**What the exercise asks**
Set each record down exactly, excluding all images.

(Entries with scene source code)
(begin)
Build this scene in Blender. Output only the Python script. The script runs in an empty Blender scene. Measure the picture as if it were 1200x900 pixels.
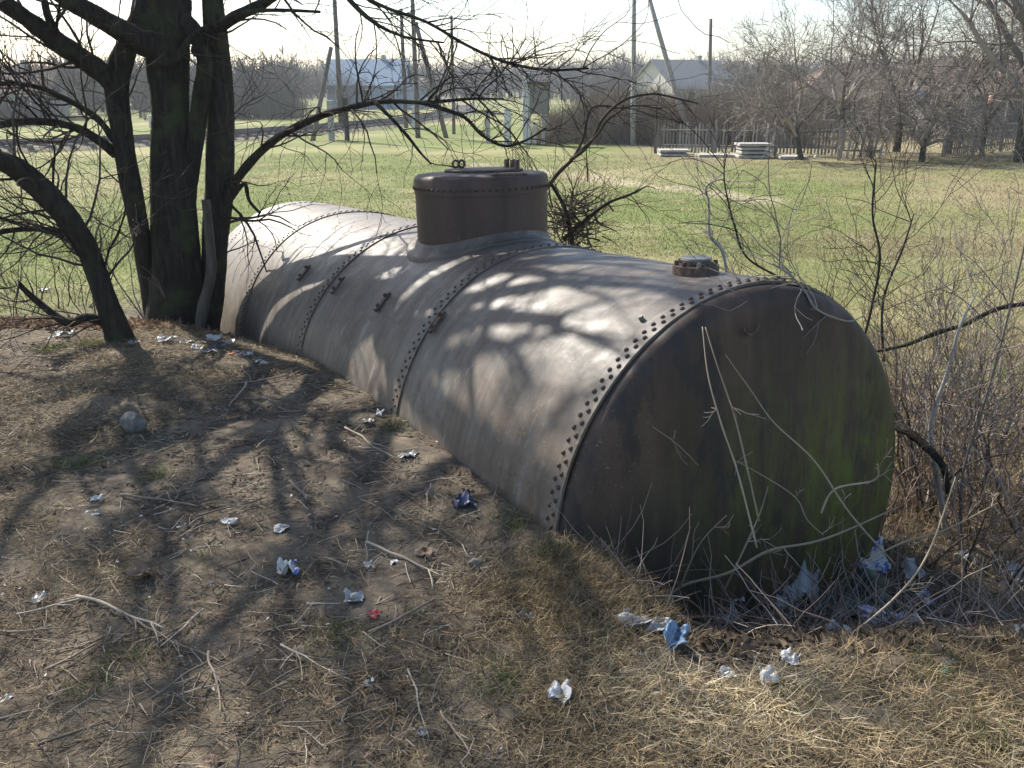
import bpy, bmesh, math, random
import numpy as np
from mathutils import Vector, Matrix, Euler
R_=math.radians
rnd=random.Random(11)
rng=np.random.default_rng(7)
sc=bpy.context.scene
COL=sc.collection

# ---------------------------------------------------------------- camera, light, exposure
F=1060.0; PITCH=math.atan(350/F); CZ=1.65
cam=bpy.data.cameras.new('camera'); cam.sensor_width=36; cam.lens=36*F/1200
cam.clip_start=.05; cam.clip_end=3000
co=bpy.data.objects.new('camera',cam); COL.objects.link(co)
co.location=(0,0,CZ); co.rotation_euler=(math.pi/2-PITCH,0,0)
sc.camera=co
SUN_AZ=R_(-42); SUN_EL=R_(40)           # azimuth from +Y towards +X
w=bpy.data.worlds.new('World'); sc.world=w; w.use_nodes=True
nt=w.node_tree; bg=nt.nodes['Background']; sky=nt.nodes.new('ShaderNodeTexSky')
sky.sky_type='NISHITA'; sky.sun_disc=False; sky.sun_elevation=SUN_EL; sky.sun_rotation=SUN_AZ
sky.air_density=1.0; sky.dust_density=1.2; sky.ozone_density=1.6
nt.links.new(sky.outputs[0],bg.inputs[0]); bg.inputs[1].default_value=.105
sl=bpy.data.lights.new('sun','SUN'); sl.energy=4.8; sl.angle=R_(.53); sl.color=(1,.94,.84)
so=bpy.data.objects.new('sun',sl); COL.objects.link(so)
sd=Vector((math.sin(SUN_AZ)*math.cos(SUN_EL),math.cos(SUN_AZ)*math.cos(SUN_EL),math.sin(SUN_EL)))
so.rotation_euler=sd.to_track_quat('Z','Y').to_euler(); so.location=sd*50
sc.view_settings.view_transform='Standard'; sc.view_settings.look='None'
sc.view_settings.exposure=1.1; sc.view_settings.gamma=1
sc.cycles.max_bounces=6; sc.cycles.use_denoising=True

# ---------------------------------------------------------------- helpers
def nrm(v): return v/(np.linalg.norm(v)+1e-12)
FWD=np.array([0,math.cos(PITCH),-math.sin(PITCH)]); UPV=np.array([0,math.sin(PITCH),math.cos(PITCH)])
CAM=np.array([0,0,CZ])
def ray(px,py): return np.array([(px-600)/F,0,0])+UPV*(450-py)/F+FWD
def at_y(px,py,Y):
    d=ray(px,py); return CAM+d*(Y/d[1])
def ss(a,b,x):
    t=np.clip((x-a)/(b-a),0,1); return t*t*(3-2*t)
EX=np.array([-60,-4,-2.6,-1.4,-.6,.0,.3,.6,3,8,60.]); EY=np.array([6.1,6.2,6.3,5.4,4.6,3.55,2.80,2.22,2.25,2.4,2.5])
_w=[(rng.uniform(.8,7),rng.uniform(0,6.28),rng.uniform(0,6.28)) for _ in range(26)]
def H(x,y,micro=True):
    x=np.asarray(x,float); y=np.asarray(y,float)
    d=y-np.interp(x,EX,EY)
    wd_=np.interp(x,[-1,.3,.6,3],[1.9,1.5,1.25,1.4])
    h=-.62*ss(0,wd_,d)-.28*ss(wd_,7,d)
    n=np.zeros_like(x)
    for k,a,ph in _w: n=n+np.sin(k*(x*math.cos(a)+y*math.sin(a))+ph)/k
    fade=1-ss(8,16,np.hypot(x,y))
    h=h+n*.010*fade
    h=h+n*.006*ss(14,30,y)
    return h
def ground(px,py):
    d=ray(px,py); t=.5
    for _ in range(4000):
        P=CAM+d*t
        if P[2]<H(P[0],P[1]): break
        t+=.01 if t<14 else .1
    return P
def gz(x,y): return float(H(x,y))

def tag(o,label=None,cat=None,group=None,kind=None):
    if label: o['label']=label
    if cat: o['category']=cat
    if group: o['group']=group
    if kind: o['kind']=kind
    return o
def link(name,me,mats=(),parent=None,smooth=True):
    for m in (mats if isinstance(mats,(list,tuple)) else [mats]): me.materials.append(m)
    o=bpy.data.objects.new(name,me); COL.objects.link(o)
    if parent: o.parent=parent
    if smooth and len(me.polygons): me.polygons.foreach_set('use_smooth',[True]*len(me.polygons))
    return o
def empty(name,loc=(0,0,0),rot=(0,0,0)):
    o=bpy.data.objects.new(name,None); COL.objects.link(o); o.location=loc; o.rotation_euler=rot
    o.empty_display_size=.1
    return o
def arr_mesh(name,V,Fc,mi=None,attr=None):
    """V (n,3); Fc list of int arrays (m,3)/(m,4)"""
    me=bpy.data.meshes.new(name)
    V=np.asarray(V,np.float32); me.vertices.add(len(V)); me.vertices.foreach_set('co',V.ravel())
    Fc=[np.asarray(f,np.int32) for f in Fc if len(f)]
    loops=np.concatenate([f.ravel() for f in Fc]); tot=np.concatenate([np.full(len(f),f.shape[1],np.int32) for f in Fc])
    st=np.concatenate([[0],np.cumsum(tot)[:-1]]).astype(np.int32)
    me.loops.add(len(loops)); me.loops.foreach_set('vertex_index',loops)
    me.polygons.add(len(tot)); me.polygons.foreach_set('loop_start',st); me.polygons.foreach_set('loop_total',tot)
    if mi is not None: me.polygons.foreach_set('material_index',np.asarray(mi,np.int32))
    if attr:
        for k,val in attr.items():
            a=me.attributes.new(k,'FLOAT','POINT'); a.data.foreach_set('value',np.asarray(val,np.float32))
    me.update(calc_edges=True); me.validate()
    return me

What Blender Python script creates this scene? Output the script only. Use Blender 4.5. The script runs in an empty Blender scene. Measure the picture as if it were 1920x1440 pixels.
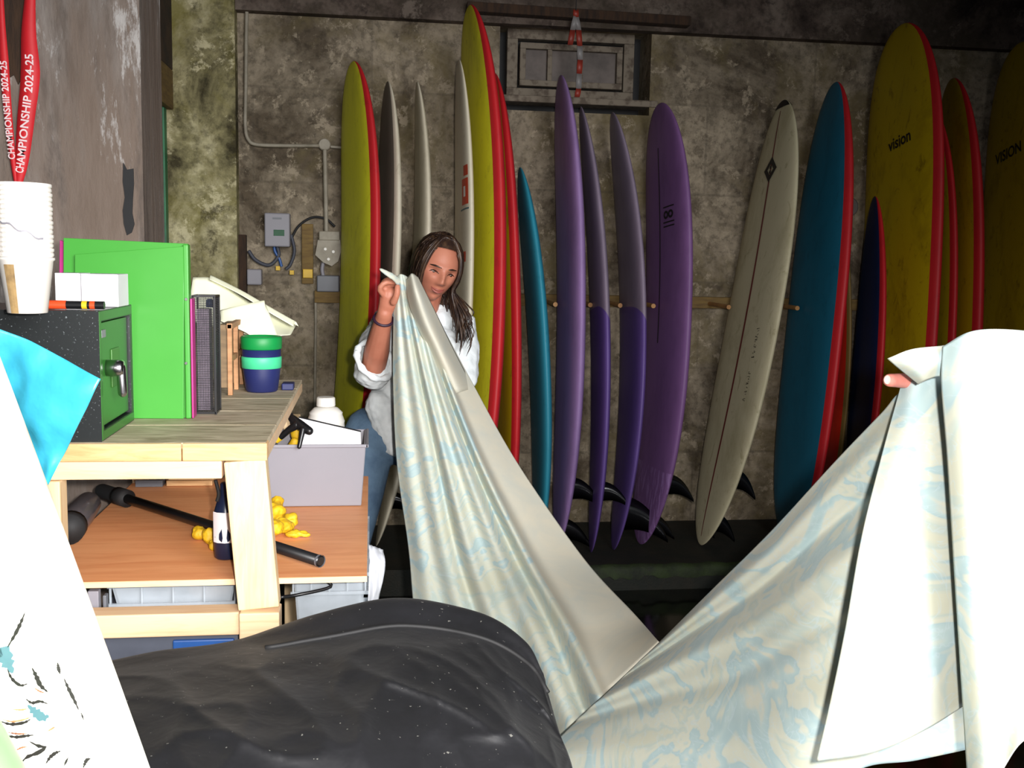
(end)
**The completed task**
Build this scene in Blender. Output only the Python script. The script runs in an empty Blender scene. Measure the picture as if it were 1200x900 pixels.
import bpy, bmesh, math, random
import numpy as np
from mathutils import Vector, Matrix, Euler
R_=math.radians
rnd=random.Random(11)
rng=np.random.default_rng(7)
sc=bpy.context.scene
COL=sc.collection

# ---------------------------------------------------------------- camera, light, exposure
F=1060.0; PITCH=math.atan(350/F); CZ=1.65
cam=bpy.data.cameras.new('camera'); cam.sensor_width=36; cam.lens=36*F/1200
cam.clip_start=.05; cam.clip_end=3000
co=bpy.data.objects.new('camera',cam); COL.objects.link(co)
co.location=(0,0,CZ); co.rotation_euler=(math.pi/2-PITCH,0,0)
sc.camera=co
SUN_AZ=R_(-42); SUN_EL=R_(40)           # azimuth from +Y towards +X
w=bpy.data.worlds.new('World'); sc.world=w; w.use_nodes=True
nt=w.node_tree; bg=nt.nodes['Background']; sky=nt.nodes.new('ShaderNodeTexSky')
sky.sky_type='NISHITA'; sky.sun_disc=False; sky.sun_elevation=SUN_EL; sky.sun_rotation=SUN_AZ
sky.air_density=1.0; sky.dust_density=1.2; sky.ozone_density=1.6
nt.links.new(sky.outputs[0],bg.inputs[0]); bg.inputs[1].default_value=.105
sl=bpy.data.lights.new('sun','SUN'); sl.energy=4.8; sl.angle=R_(.53); sl.color=(1,.94,.84)
so=bpy.data.objects.new('sun',sl); COL.objects.link(so)
sd=Vector((math.sin(SUN_AZ)*math.cos(SUN_EL),math.cos(SUN_AZ)*math.cos(SUN_EL),math.sin(SUN_EL)))
so.rotation_euler=sd.to_track_quat('Z','Y').to_euler(); so.location=sd*50
sc.view_settings.view_transform='Standard'; sc.view_settings.look='None'
sc.view_settings.exposure=1.1; sc.view_settings.gamma=1
sc.cycles.max_bounces=6; sc.cycles.use_denoising=True

# ---------------------------------------------------------------- helpers
def nrm(v): return v/(np.linalg.norm(v)+1e-12)
FWD=np.array([0,math.cos(PITCH),-math.sin(PITCH)]); UPV=np.array([0,math.sin(PITCH),math.cos(PITCH)])
CAM=np.array([0,0,CZ])
def ray(px,py): return np.array([(px-600)/F,0,0])+UPV*(450-py)/F+FWD
def at_y(px,py,Y):
    d=ray(px,py); return CAM+d*(Y/d[1])
def ss(a,b,x):
    t=np.clip((x-a)/(b-a),0,1); return t*t*(3-2*t)
EX=np.array([-60,-4,-2.6,-1.4,-.6,.0,.3,.6,3,8,60.]); EY=np.array([6.1,6.2,6.3,5.4,4.6,3.55,2.80,2.22,2.25,2.4,2.5])
_w=[(rng.uniform(.8,7),rng.uniform(0,6.28),rng.uniform(0,6.28)) for _ in range(26)]
def H(x,y,micro=True):
    x=np.asarray(x,float); y=np.asarray(y,float)
    d=y-np.interp(x,EX,EY)
    wd_=np.interp(x,[-1,.3,.6,3],[1.9,1.5,1.25,1.4])
    h=-.62*ss(0,wd_,d)-.28*ss(wd_,7,d)
    n=np.zeros_like(x)
    for k,a,ph in _w: n=n+np.sin(k*(x*math.cos(a)+y*math.sin(a))+ph)/k
    fade=1-ss(8,16,np.hypot(x,y))
    h=h+n*.010*fade
    h=h+n*.006*ss(14,30,y)
    return h
def ground(px,py):
    d=ray(px,py); t=.5
    for _ in range(4000):
        P=CAM+d*t
        if P[2]<H(P[0],P[1]): break
        t+=.01 if t<14 else .1
    return P
def gz(x,y): return float(H(x,y))

def tag(o,label=None,cat=None,group=None,kind=None):
    if label: o['label']=label
    if cat: o['category']=cat
    if group: o['group']=group
    if kind: o['kind']=kind
    return o
def link(name,me,mats=(),parent=None,smooth=True):
    for m in (mats if isinstance(mats,(list,tuple)) else [mats]): me.materials.append(m)
    o=bpy.data.objects.new(name,me); COL.objects.link(o)
    if parent: o.parent=parent
    if smooth and len(me.polygons): me.polygons.foreach_set('use_smooth',[True]*len(me.polygons))
    return o
def empty(name,loc=(0,0,0),rot=(0,0,0)):
    o=bpy.data.objects.new(name,None); COL.objects.link(o); o.location=loc; o.rotation_euler=rot
    o.empty_display_size=.1
    return o
def arr_mesh(name,V,Fc,mi=None,attr=None):
    """V (n,3); Fc list of int arrays (m,3)/(m,4)"""
    me=bpy.data.meshes.new(name)
    V=np.asarray(V,np.float32); me.vertices.add(len(V)); me.vertices.foreach_set('co',V.ravel())
    Fc=[np.asarray(f,np.int32) for f in Fc if len(f)]
    loops=np.concatenate([f.ravel() for f in Fc]); tot=np.concatenate([np.full(len(f),f.shape[1],np.int32) for f in Fc])
    st=np.concatenate([[0],np.cumsum(tot)[:-1]]).astype(np.int32)
    me.loops.add(len(loops)); me.loops.foreach_set('vertex_index',loops)
    me.polygons.add(len(tot)); me.polygons.foreach_set('loop_start',st); me.polygons.foreach_set('loop_total',tot)
    if mi is not None: me.polygons.foreach_set('material_index',np.asarray(mi,np.int32))
    if attr:
        for k,val in attr.items():
            a=me.attributes.new(k,'FLOAT','POINT'); a.data.foreach_set('value',np.asarray(val,np.float32))
    me.update(calc_edges=True); me.validate()
    return me

What Blender Python script creates this scene? Output the script only. Use Blender 4.5. The script runs in an empty Blender scene. Measure the picture as if it were 1920x1440 pixels.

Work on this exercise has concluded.